Bruno de La Salle

(Tolon, France, 1943)


Writer of short stories and founder of the Oral Literature Centre (CLiO), Bruno de la Salle is regarded as one of the initiators of the revival of oral narrative in France.

His first musical narratives, Chaperon Rouge and La Pêche de Vigne, both dating from 1969, captured the interest of the public and cultural agents as a form of expression close to traditional oral literature. Since then, he has devoted himself to disseminating and developing the art of narration by means of his shows, training workshops and the production of numerous radio programmes. In 1981 he created CLiO, a centre that brings together resources for the research and teaching of the art of narrative and epic poetry which has been the venue for collective musical recitals such as: L'Odyssée d'Homère (1981, 1991), Le Récit de Shéhérazade (1982) and Le Cycle du Roi Arthur (1985), among others. He has organised or taken part in major festivals devoted to storytelling and, since 1997, has organised the Storybook and Storytellers' Show in Vendôme.
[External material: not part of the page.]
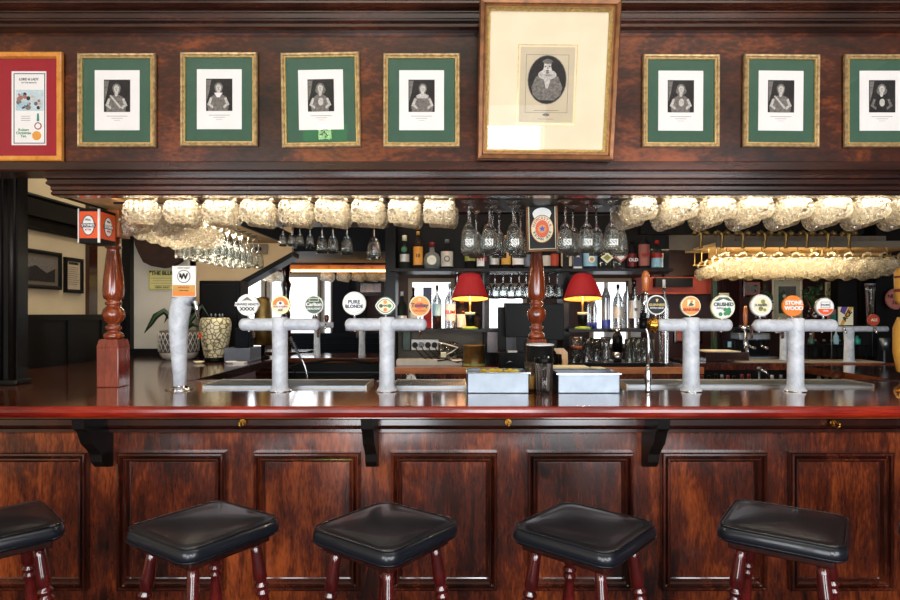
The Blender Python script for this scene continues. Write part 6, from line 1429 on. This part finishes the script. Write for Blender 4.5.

He has published over a dozen books that compile most of the stories from his shows and his radio broadcasts for France Culture. Worthy of particular mention are Les contes de toujours. 15 titres de contes traditionnels (1986), the winner of the Young Adults' Book Prize of the People of Letters Society, and Le conteur amoureux (1996), an autobiography accompanied by reflections on his work.